19th August marks World Humanitarian Day and World Photo Day, so it only seems right that we take a look at the astonishing life of Humanitarian Photographer Lisa Kristine.

Kristine has spent the last 30 years documenting the most beautiful people, cultures and landscapes. She seeks out communities that are often undiscovered by the western world, and captures fascinatingly beautiful portraits of these indigenous cultures. Travelling to more than 100 countries, on six continents, the fine art prints she has produced over the course of her career, are now the most sought after and collected in the world.

Lisa Kristine

Kristine photographing in Namibia

Kristine began to learn the art of photography at the age of 11, when she was received her first camera as a gift from her aunt and uncle. As a child, she would spend countless hours in the darkroom with her uncle, learning the process of developing, and this is where her love for photography grew. Unbeknown to them they had ignited a passion in young Kristine that would lead her to produce work that made immense social change in the world. Then at the tender age of 18, Kristine packed up her camera and set off in pursuit of the people she had read about in her childhood anthropology books. She felt deeply moved by the people of ancient tradition, living near the earth, and had this desire to meet them and photograph them.

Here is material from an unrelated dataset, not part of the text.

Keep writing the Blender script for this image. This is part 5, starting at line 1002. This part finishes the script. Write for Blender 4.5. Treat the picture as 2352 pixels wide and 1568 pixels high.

Kristine soon found what she was in search of. She came across people, cultures and places time forgot, and captured truly captivating photographs of the people she encountered along the way. They were humanistic portraits spanning the planet, that introduced a notion that we are all connected as human beings. She fell in love with exploring every inch of the world and the people in it, that she didn’t return home for 5 years.


Lisa Kristine

Two Parasols, Myanmar – Lisa Kristine

In spite of her extensive travels, Kristine found herself stunned one evening in 2009. She had been invited to exhibit her work at the World Peace Summit in Vancouver,  when she met a supporter from Free the Slaves. Free the Slaves is an international organisation, established to campaign against the modern practice of slavery around the world. Suddenly her eyes were opened to the dramatic effect of slavery, and Kristine was saddened by what she learnt. She explains how she knew it existed to some degree, but had no idea how many people were still effected by it. Immediately Kristine felt she had to help educate people on this problem, and in 2010 collaborated with Free the Slaves in order to do so.

She has worked with them on an international level, to help free people from slavery and rebuild their lives, while also working with governments to produce effective anti-slavery laws, in hope to someday eradicate the problem entirely. She further travelled the world, but this time seeing the unseen. Travelling into the heart of broiling brink kilns, down rickety mine shafts and into hidden lairs of sex slavery, she witnessed some of the most horrible abuses imaginable, but was astounded by the glimpses of the indomitable human spirit she saw also. She was able to capture the harrowing lives of the enslaved, and produce a series of hauntingly beautiful photographs that would form her book entitled Slavery. The proceeds from the sale of these fine art prints, were donated in order to help fund the work, and Kristine subsequently received the Lucie Humanitarian Award for her work with Free the Slaves.


Lisa Kristine Free The Slaves

Price of Gold, Ghana – Lisa Kristine

Whats most striking about Kristines work, is her ability to capture the raw emotion of the individuals she is photographing. She explains how in order for her to photograph a person in this unaffected environment of ‘self,’ there must be a firm trust between them. Kristine would travel with a translator so she could converse with the people she met, and build relationships with them, leading to beautiful images that were stirring also. Kristine believes that photography is “the ultimate tool for peacemaking.” To stare into the eyes of a person located halfway across the world is to feel prejudice slip away from your body. There’s an instant connection that is created, not between strangers, but between human beings.

In 2012 Kristine even spoke about her experiences, over the course of her career, in a TEDx Talk. The video, which has over 2.5 million views, tells the harrowing stories of her time in places such as Congo and Nepal and has been described as having the “… most gripping opening I’ve ever seen in a presentation.” by Carmine Gallo in his book Talk like TED, the 9 Public Speaking Secrets of the World’s Top Minds. This opened up Kristines work to a whole new audience, people she hopes to help her make change in the world.

Today Kristine continues to travel the globe, in the efforts of promoting human dignity by educating the public and driving awareness about social causes, while embracing everyone she meets along the way.